Global Skepticism vs. Local Skepticism.

Global skepticism is the view that we cannot know (have justified beliefs about) anything.
Local skepticism is the view that we cannot know (have justified beliefs about) anything in a certain domain.
Popular domains for local skepticism include:

Induction

Induction is an inference:
 
FROM:
Observed Cases
TO:
Unobserved Case
or Generalization

Examples

I’ve observed numerous zebras and all have had stripes. Therefore, all zebras have stripes.

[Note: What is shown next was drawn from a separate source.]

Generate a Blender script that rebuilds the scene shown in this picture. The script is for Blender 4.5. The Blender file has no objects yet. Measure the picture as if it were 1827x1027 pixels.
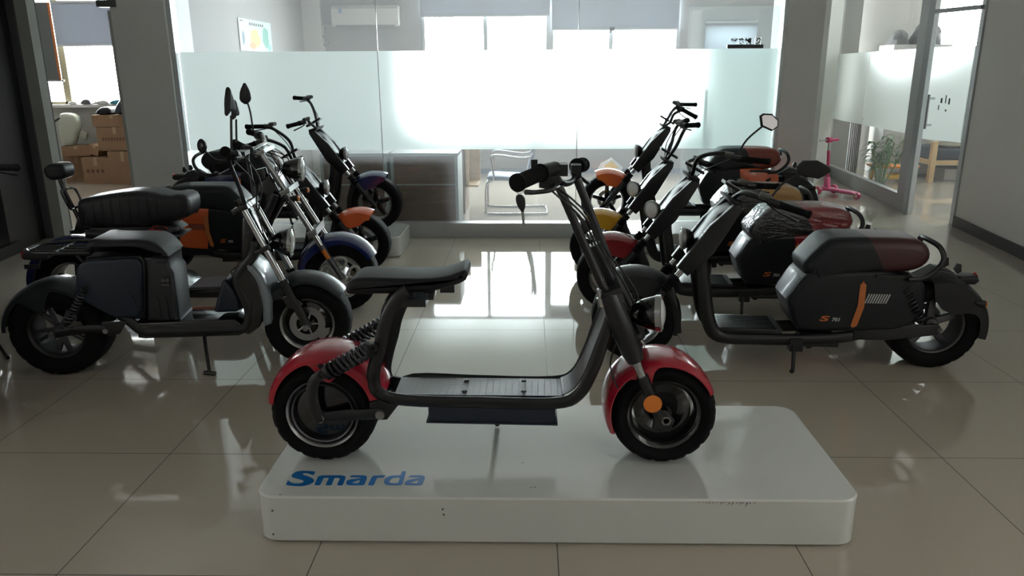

I’ve observed numerous zebras and all have had stripes. Therefore, the next zebra I observe will have stripes.

The sun came up today.
The sun came up yesterday.
The sun came up the day before that.

Therefore, the sun will come up tomorrow.
 

Induction vs. Deduction

Notice that none of these inductive arguments are deductively valid.
It’s possible that the premises are true, but the conclusion false.
(That is, it’s possible that the sun won’t rise tomorrow, or that we’ll discover a zebra without stripes, or fire that is cold, or a bottle that doesn’t fall when dropped.)

But we think that an inductive argument with true premises makes it very, very likely that the conclusion is true.

Hume advances a powerful skeptical argument against induction. He thinks that we have no reason to believe that a good inductive argument with true premises even makes the conclusion likely to be true.